Le groupe du Mouvement démocrate et apparentés ne s'est pas prononcé en faveur cette proposition de loi et fera de même aujourd'hui, pour cette raison principale que l'allocation aux adultes handicapés est une prestation sociale qui assure un plancher de ressources sans logique compensatoire. Elle répond à une logique de solidarité familiale qui est une composante, non pas alternative, mais constitutive de notre solidarité nationale, à laquelle notre groupe est fondamentalement attaché. C'est la raison pour laquelle l'AAH s'inscrit dans le champ de la solidarité entre époux ou conjoints et s'articule avec elle. C'est là un principe de base de notre modèle social et de notre solidarité nationale, qui donne priorité à la mobilisation familiale des ressources. Comme toute autre allocation, l'AAH est familialisée et différentielle, et augmente en fonction de la taille du foyer auquel appartient le bénéficiaire. C'est un principe de responsabilité et d'équité.

En outre, des mécanismes cumulatifs et des abattements sont prévus pour permettre l'autonomie des personnes, comme la limitation de la base ressources aux seules ressources imposables à l'impôt sur le revenu ou un mécanisme d'abattement de 20 % dans la prise en compte des revenus du conjoint, qui permet de limiter la charge fiscale du foyer.

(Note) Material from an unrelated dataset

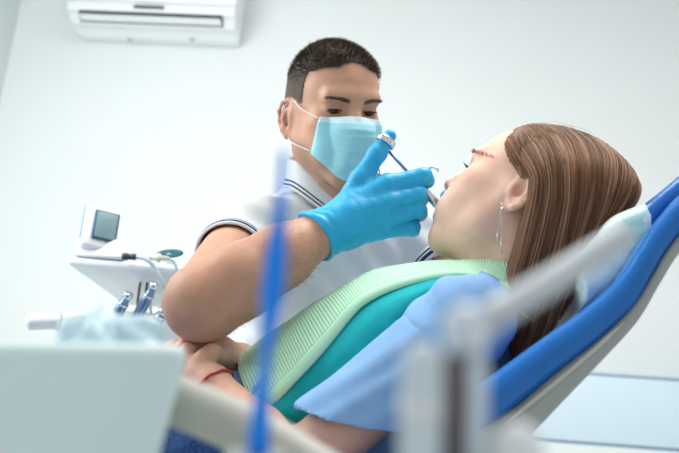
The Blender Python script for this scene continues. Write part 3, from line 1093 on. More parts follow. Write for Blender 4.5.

L'AAH se situe donc pleinement dans une logique solidariste, et non pas dans une logique d'indemnisation individualisée ou de compensation financière, qui est, comme nous l'avons rappelé, celle de la prestation compensatoire du handicap, créée en 2005 et consistant en une aide en nature, universelle et accordée sans conditions de ressources pour faire face aux dépenses liées à l'absence ou à la perte d'autonomie. C'est toutefois sur ce levier que nous devons engager une réflexion profonde et une réforme structurée. En effet, le fonctionnement de la PCH paraît trop complexe et nombre d'incohérences et de blocages sont apparus depuis sa mise en place. Il serait donc opportun de procéder aux ajustements nécessaires pour que le dispositif de la PCH puisse être plus lisible, plus efficace et plus juste, notamment en matière de parentalité et de modes de garde.

Nous comprenons donc l'objectif poursuivi par cette proposition de loi de donner de la flexibilité au calcul de l'allocation, afin d'assurer plus d'autonomie financière aux bénéficiaires vivant en couple. Permettre aux personnes en situation de handicap de bénéficier de ressources suffisantes pour vivre décemment est évidemment une priorité et une responsabilité collective. Nous pensons toutefois que nous ne pouvons pas remettre en cause les grands principes du système de solidarité français et qu'il existe de nombreux autres vecteurs pour réaliser ce dessein. Par exemple, et pour faire écho à ce qui a déjà été évoqué à cette tribune, nous avons voté l'augmentation successive de l'AAH – de 50 euros par mois en 2018, puis de 40 euros supplémentaires en 2019 – lors de l'examen des deux derniers projets de loi de financement de la sécurité sociale, conformément aux annonces du Président de la République. Il s'agit là d'un effort important, de près de 2 milliards d'euros sur cinq ans. Le montant de l'AAH atteindra ainsi 900 euros mensuels en novembre prochain, ce qui en fera la prestation sociale la plus élevée, ce qui est d'ailleurs tout à fait normal, car il s'agit d'un juste ajustement aux besoins.

Qui plus est, dans la perspective de la réforme du revenu universel d'activité, il sera question de la refonte de l'ensemble des minima sociaux, et donc de l'AAH. Il s'agira de garantir l'existant tout en trouvant des modalités adaptées pour que le nouveau système soit véritablement inclusif et permette d'aller vers davantage d'autonomie. Les plafonds en vigueur pourraient ainsi être réévalués afin de faciliter la vie de couple des personnes bénéficiaires.

Notre groupe s'impliquera pour que le nouveau système qui sera instauré soit encore plus ajusté à l'ambition d'une société inclusive pour les personnes en situation de handicap. Il privilégiera une approche systémique et globale, et non plus seulement individuelle.

Le groupe MODEM et apparentés ne pourra donc apporter ses suffrages à cette proposition de loi, étant donné son éloignement du principe de solidarité nationale et familiale, qui est l'un des piliers de la société française. Nous faisons pleinement confiance à Mme la secrétaire d'État Sophie Cluzel pour conduire la politique du handicap avec cohérence et ambition, comme elle le fait depuis le début du quinquennat.